Continuous Improvement Process (CIP) is a management process whereby delivery (customer valued) processes are constantly evaluated and improved in the light of their efficiency, effectiveness and flexibility.

Some see it as a meta process for most management systems (Business Process Management, Quality Management, Project Management). Deming saw it as part of the 'system' whereby feedback from the process and customer were evaluated against organisational goals. The fact that it can be called a management process does not mean that it needs to be executed by 'management' merely that it makes decisions about the implementation of the delivery process and the design of the delivery process itself.
Some successful implementations use the approach known as Kaizen (the translation of kai ("change") zen ("good") is "improvement"). This method became famous by the book of Masaaki Imai "Kaizen: The Key to Japan's Competitive Success."

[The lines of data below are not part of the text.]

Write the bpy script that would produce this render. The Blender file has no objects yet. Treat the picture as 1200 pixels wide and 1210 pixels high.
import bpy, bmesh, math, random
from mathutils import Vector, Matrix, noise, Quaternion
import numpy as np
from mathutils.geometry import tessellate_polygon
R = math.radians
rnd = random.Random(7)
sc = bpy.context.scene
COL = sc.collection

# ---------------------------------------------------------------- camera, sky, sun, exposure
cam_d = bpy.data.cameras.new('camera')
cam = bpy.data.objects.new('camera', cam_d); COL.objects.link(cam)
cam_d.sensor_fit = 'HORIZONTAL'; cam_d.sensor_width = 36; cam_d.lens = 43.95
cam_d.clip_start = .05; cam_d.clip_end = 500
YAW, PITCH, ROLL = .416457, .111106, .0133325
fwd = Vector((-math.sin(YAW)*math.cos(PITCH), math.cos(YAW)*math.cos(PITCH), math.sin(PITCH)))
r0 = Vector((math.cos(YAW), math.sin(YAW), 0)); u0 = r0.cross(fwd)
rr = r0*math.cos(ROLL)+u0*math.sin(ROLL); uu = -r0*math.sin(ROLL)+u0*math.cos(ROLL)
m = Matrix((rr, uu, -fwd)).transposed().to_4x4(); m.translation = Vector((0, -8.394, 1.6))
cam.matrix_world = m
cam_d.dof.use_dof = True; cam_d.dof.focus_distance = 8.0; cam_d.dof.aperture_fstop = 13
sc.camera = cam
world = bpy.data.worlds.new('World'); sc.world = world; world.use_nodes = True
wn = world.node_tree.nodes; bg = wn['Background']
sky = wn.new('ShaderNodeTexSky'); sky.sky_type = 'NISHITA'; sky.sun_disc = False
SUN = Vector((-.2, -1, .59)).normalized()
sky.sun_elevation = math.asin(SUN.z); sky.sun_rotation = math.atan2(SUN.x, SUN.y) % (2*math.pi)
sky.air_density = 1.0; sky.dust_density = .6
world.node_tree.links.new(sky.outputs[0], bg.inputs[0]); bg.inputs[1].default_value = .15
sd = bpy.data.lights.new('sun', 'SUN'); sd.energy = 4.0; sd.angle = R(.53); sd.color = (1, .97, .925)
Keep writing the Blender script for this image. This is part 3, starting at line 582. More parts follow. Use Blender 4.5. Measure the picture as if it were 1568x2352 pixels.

The core principle of CIP is the (self) reflection of processes. (Feedback)
The purpose of CIP is the identification, reduction and elimination of suboptimal processes. (Efficiency)
The emphasis of CIP is on incremental, continuous steps, avoiding quantum leaps. (Evolution)

The elements above are more tactical elements of CIP, the more strategic elements include deciding how to increase the value of the delivery process output to the customer (Effectiveness) and also how much flexibility is valuable in the process to meet changing needs.